Clayton and Bell - Important Commissions

Important Commissions

Clayton and Bell’s windows may be found all over England and in many countries abroad. Among their major commissions, and perhaps the first entire cycle of glass produced in the Victorian era, is the cycle of great scholars produced for the Great Hall of the University of Sydney, designed by the colonial architect Edmund Blacket and based upon Westminster Hall in London.

Among their other famous windows are the West Window of King's College Chapel, Cambridge, 1878, a very sensitive commission as much ancient glass still existed in the building, and also in Cambridge, a Last Judgement for the Chapel of St John's College.

Another significant commission was to design the mosaics for each side and beneath the canopy of the Albert Memorial. This towering monument set on the edge of Hyde Park in London commemorates the Prince Albert, husband of Queen Victoria, who died in 1861. The Queen remained in deep mourning until the ornate structure was unveiled, complete with a gilt statue of her husband. The firm of Salviati from Murano, Venice, had manufactured the mosaics to Clayton and Bell's designs. Not surprisingly, the firm of Clayton and Bell was awarded a Royal Warrant by the Queen in 1883.

At Truro they were commissioned by John Loughborough Pearson to design windows for the new Cathedral, and of these windows it is claimed - “The stained glass which was made by Clayton and Bell is thought to be the finest Victorian stained glass in England and tells the story of the Christian Church, starting with the birth of Jesus and finishing with the building of Truro Cathedral.”

In London, another new cathedral was under construction- the Byzantine style, enormously ornate (and as yet incompletely decorated), Catholic Cathedral of Westminster, designed by J. F. Bentley. Many designers were employed as the cathedral has a series of chapels, each different in concept. Lord Brampton, a recent convert to Roman Catholicism, selected Clayton and Bell to fill his commission for an altarpiece for the Chapel of Saints Augustine and Gregory, representing the conversion of England to Christianity. Clayton designed the mosaics in much the way that he designed stained glass, in a Victorian Gothic manner, but with a gold background, traditional to the ancient mosaics of Venice.

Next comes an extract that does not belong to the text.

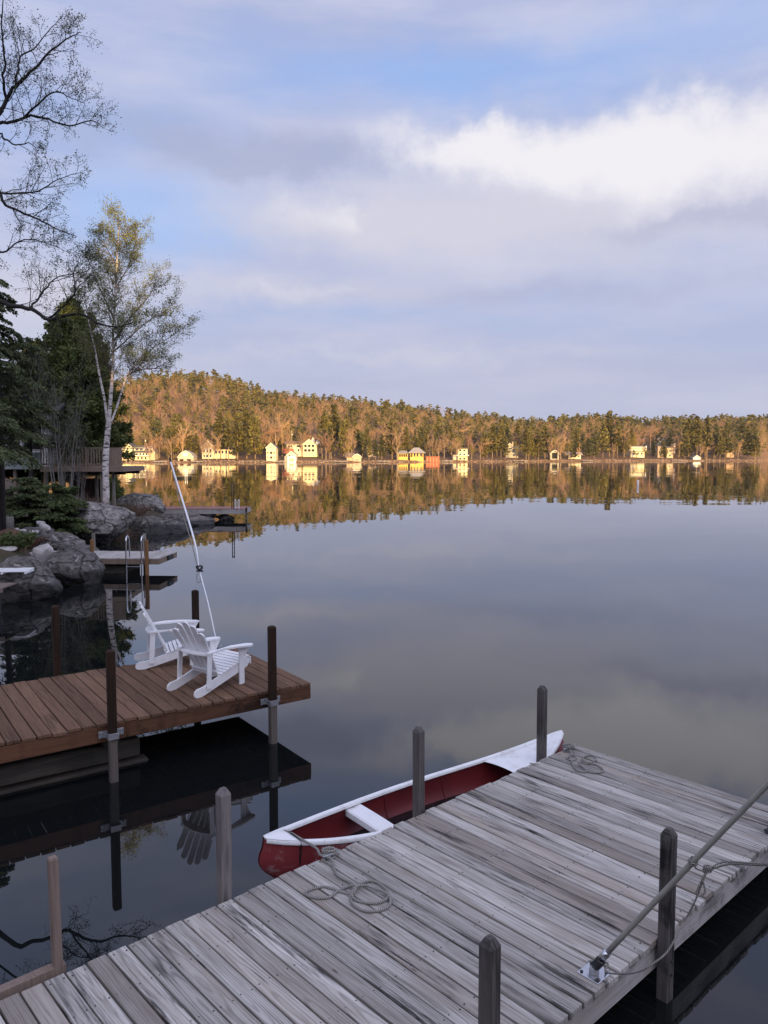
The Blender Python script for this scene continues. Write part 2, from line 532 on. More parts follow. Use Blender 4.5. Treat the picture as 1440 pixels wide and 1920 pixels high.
# ------------------------------------------------------------------ mesh helpers
class MB:
    def __init__(self):
        self.v, self.f, self.uv, self.sm = [], [], [], []

    def add(self, verts, faces, smooth=False, uvs=None):
        b = len(self.v)
        self.v.extend([tuple(p) for p in verts])
        for i, f in enumerate(faces):
            self.f.append(tuple(b + j for j in f))
            self.sm.append(smooth)
            self.uv.append(uvs[i] if uvs else None)
        return self

    def box(self, c, s, rot=None, taper=1.0):
        c = Vector(c)
        hx, hy, hz = s[0] / 2, s[1] / 2, s[2] / 2
        vs = []
        for z in (-hz, hz):
            k = taper if z > 0 else 1.0
            for x, y in ((-hx, -hy), (hx, -hy), (hx, hy), (-hx, hy)):
                p = Vector((x * k, y * k, z))
                if rot is not None:
                    p = rot @ p
                vs.append(c + p)
        self.add(vs, [(3, 2, 1, 0), (4, 5, 6, 7), (0, 1, 5, 4), (1, 2, 6, 5), (2, 3, 7, 6), (3, 0, 4, 7)])
        return self

    def cbox(self, c, s, bev=0.004, rot=None):
        """box with chamfered edges along its whole outline"""
        bm = bmesh.new()
        bmesh.ops.create_cube(bm, size=1.0)
        for v in bm.verts:
            v.co = Vector((v.co.x * s[0], v.co.y * s[1], v.co.z * s[2]))
        bmesh.ops.bevel(bm, geom=list(bm.edges), offset=bev, segments=1, affect='EDGES')
        bm.verts.index_update()
        M = rot if rot is not None else Matrix.Identity(3)
        c = Vector(c)
        self.add([c + M @ v.co for v in bm.verts], [tuple(v.index for v in f.verts) for f in bm.faces])
        bm.free()
        return self

    def prism(self, poly, a, b, axis=0, smooth=False):
        """extrude a polygon (list of 2D points) from a to b along axis"""
        n = len(poly)
        def P(q, h):
            if axis == 0:
                return (h, q[0], q[1])
            if axis == 1:
                return (q[0], h, q[1])
            return (q[0], q[1], h)
        vs = [P(q, a) for q in poly] + [P(q, b) for q in poly]
        fs = [tuple(range(n - 1, -1, -1)), tuple(range(n, 2 * n))]
        for i in range(n):
            j = (i + 1) % n
            fs.append((i, j, n + j, n + i))
        self.add(vs, fs, smooth)
        return self

    def tube(self, pts, rad, sides=8, caps=True, smooth=True):
        pts = [Vector(p) for p in pts]
        n = len(pts)
        if not hasattr(rad, '__len__'):
            rad = [rad] * n
        T = []
        for i in range(n):
            d = pts[min(i + 1, n - 1)] - pts[max(i - 1, 0)]
            T.append(d.normalized() if d.length > 1e-9 else Vector((0, 0, 1)))
        up = Vector((0, 0, 1)) if abs(T[0].z) < .9 else Vector((1, 0, 0))
        N = (up - T[0] * up.dot(T[0])).normalized()
        vs, fs, uvs = [], [], []
        ln = [0.0]
        for i in range(n):
            if i:
                N = N - T[i] * N.dot(T[i])
                N = N.normalized() if N.length > 1e-6 else T[i].orthogonal().normalized()
                ln.append(ln[-1] + (pts[i] - pts[i - 1]).length)
            B = T[i].cross(N)
            for k in range(sides):
                a = 2 * math.pi * k / sides
                vs.append(pts[i] + (N * math.cos(a) + B * math.sin(a)) * rad[i])
        for i in range(n - 1):
            for k in range(sides):
                k2 = (k + 1) % sides
                fs.append((i * sides + k, i * sides + k2, (i + 1) * sides + k2, (i + 1) * sides + k))
                a, b = k / sides, (k + 1) / sides
                uvs.append([(a, ln[i]), (b, ln[i]), (b, ln[i + 1]), (a, ln[i + 1])])
        if caps:
            fs.append(tuple(range(sides - 1, -1, -1)))
            fs.append(tuple((n - 1) * sides + k for k in range(sides)))
            uvs += [None, None]
        self.add(vs, fs, smooth, uvs)
        return self

    def cyl(self, a, b, r, sides=12, r2=None):
        return self.tube([a, b], [r, r if r2 is None else r2], sides, True, True)

    def mesh(self, name):
        me = bpy.data.meshes.new(name)
        me.from_pydata(self.v, [], self.f)
        me.polygons.foreach_set('use_smooth', self.sm)
        if any(u is not None for u in self.uv):
            l = me.uv_layers.new(name='UVMap')
            i = 0
            for fc, u in zip(self.f, self.uv):
                for k in range(len(fc)):
                    if u is not None:
                        l.data[i].uv = u[k]
                    i += 1
        me.update()
        return me

    def build(self, name, mat, parent=None):
        return link(name, self.mesh(name), mat, parent)


def link(name, me, mat, parent=None):
    if mat and not me.materials:
        me.materials.append(MATS[mat])
    o = bpy.data.objects.new(name, me)
    COL.objects.link(o)
    if parent is not None:
        o.parent = parent
    return o


def smooth_angle(me, deg=35):
    me.polygons.foreach_set('use_smooth', [True] * len(me.polygons))
    try:
        me.set_sharp_from_angle(angle=R(deg))
    except Exception:
        pass


def empty(name, loc=(0, 0, 0), rz=0.0):
    o = bpy.data.objects.new(name, None)
    o.empty_display_size = 0.2
    COL.objects.link(o)
    o.location = loc
    o.rotation_euler = (0, 0, rz)
    return o


def tag(o, label=None, cat=None, group=None, kind=None):
    if label:
        o['label'] = label
    if cat:
        o['category'] = cat
    if group:
        o['group'] = group
    if kind:
        o['kind'] = kind
    return o


def copy_tree(src, parent=None):
    c = src.copy()
    COL.objects.link(c)
    c.parent = parent
    for ch in src.children:
        copy_tree(ch, c)
    return c


def spline(pts, n=8):
    """Catmull-Rom through the points"""
    P = [Vector(p) for p in pts]
    P = [P[0] * 2 - P[1]] + P + [P[-1] * 2 - P[-2]]
    out = []
    for i in range(1, len(P) - 2):
        for k in range(n):
            t = k / n
            a, b, c, d = P[i - 1], P[i], P[i + 1], P[i + 2]
            out.append(.5 * ((2 * b) + (c - a) * t + (2 * a - 5 * b + 4 * c - d) * t * t + (3 * b - a - 3 * c + d) * t ** 3))
    out.append(P[-2])
    return out


def sstep(x, a, b):
    t = min(1.0, max(0.0, (x - a) / (b - a)))
    return t * t * (3 - 2 * t)


def lerp_list(x, xs, ys):
    return float(np.interp(x, xs, ys))


# ------------------------------------------------------------------ water and land
wm = MB()
wm.add([(-3000, -40, 0), (3000, -40, 0), (3000, 6000, 0), (-3000, 6000, 0)], [(0, 1, 2, 3)])
water = wm.build('lake_water', 'water')
tag(water, kind='structure')

SH_Y = [-60, 2, 8, 13, 17, 20, 22.6, 25, 27.5, 31, 34, 36.2, 38.7, 40.6, 43, 45, 47, 49, 60, 90]
SH_X = [-9, -9, -10.8, -11.4, -11.0, -10.2, -9.4, -10.2, -11.6, -13.0, -13.2, -12.9, -12.2, -11.6, -11.2, -12.0, -14.5, -18, -28, -40]


def land_z(x, y):
    sd = max(lerp_list(y, SH_Y, SH_X) - x, 2.3 - y + (0.25 * math.sin(x)))
    n = noise.noise(Vector((x * .35, y * .35, 0))) * .25 + noise.noise(Vector((x * 1.1, y * 1.1, 3))) * .10
    z = lerp_list(sd, [-4, -1, 0, .6, 1.6, 3.5, 8, 14], [-2.5, -1.2, -.25, .25, .75, 1.25, 1.75, 2.1])
    z += n * sstep(sd, 0, 2)
    if y < -2:
        z += 15.7 * sstep(-y, 3, 44) + 1.0 * noise.noise(Vector((x * .06, y * .06, 7)))  # unseen hill behind the camera, shaped to block the low sun
    return z


def build_ground():
    xs = np.concatenate([np.arange(-150, -32, 6), np.arange(-32, -6, .45), np.arange(-6, 12, 1.5), np.arange(12, 150, 6)])
    ys = np.concatenate([np.arange(-90, -4, 4), np.arange(-4, 14, 1.0), np.arange(14, 52, .45), np.arange(52, 90, 4)])
    nx, ny = len(xs), len(ys)
    vs = [(x, y, land_z(x, y)) for y in ys for x in xs]
    fs = [(j * nx + i, j * nx + i + 1, (j + 1) * nx + i + 1, (j + 1) * nx + i) for j in range(ny - 1) for i in range(nx - 1)]
    me = bpy.data.meshes.new('near_ground')
    me.from_pydata([tuple(map(float, v)) for v in vs], [], fs)
    me.polygons.foreach_set('use_smooth', [True] * len(fs))
    o = link('near_ground', me, 'soil')
    tag(o, kind='structure')


build_ground()

# far shore: distance of the waterline and height of the wooded ridge along the bearing u
U_S = [-700, 0, 200, 500, 700, 900, 1100, 1300, 1424, 1452, 2200]
Y_S = [380, 392, 398, 400, 412, 438, 475, 500, 506, 690, 700]
U_T = [-700, -200, 150, 230, 300, 350, 400, 460, 500, 560, 620, 700, 800, 880, 980, 1100, 1200, 1300, 1420, 1600, 2200]
V_T = [790, 770, 735, 722, 709, 703, 709, 722, 741, 747, 751, 760, 770, 782, 794, 786, 793, 790, 788, 790, 790]
RIDGE = 250.0


def shore_y(u):
    return lerp_list(u, U_S, Y_S)


def ridge_z(u):
    Y = shore_y(u) + RIDGE
    return max(6.0, CAM_H + (HORIZON - lerp_list(u, U_T, V_T)) / FOC * Y - 11.0)


def far_z(u, k):
    """ground height k metres behind the waterline"""
    if k < 0:
        return -1.0
    rz = ridge_z(u)
    z = lerp_list(k, [0, 1.5, 12, 40, 75], [.15, .8, 1.6, 4.2, 8.0])
    z = min(z, rz)
    z += max(0, rz - z) * sstep(k, 45, RIDGE)
    if k > RIDGE:
        z -= (k - RIDGE) * .03
    return z + .8 * noise.noise(Vector((u * .02, k * .05, 1))) * sstep(k, 5, 40)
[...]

Although the work was to be assembled by Salviati’s workshop on Murano, the tiles were English, having been made by a technique developed by the stained glass firm of James Powell and Sons and manufactured by that firm. Clayton despatched the cartoons and the tiles to Venice, where the expert mosaicists selected and glued them face down to the drawing, a technique said to have been devised by Salviati. The tiles were then adhered to the wall surface and the paper removed, leaving the mosaic intact. Lord Brampton died in 1907, to be commemorated by a mosaic of the “Just Judge”. One of Clayton’s last commissions was the design for another mosaic for the chapel “Non Angli sed Angeli”, donated by the Choir in 1912.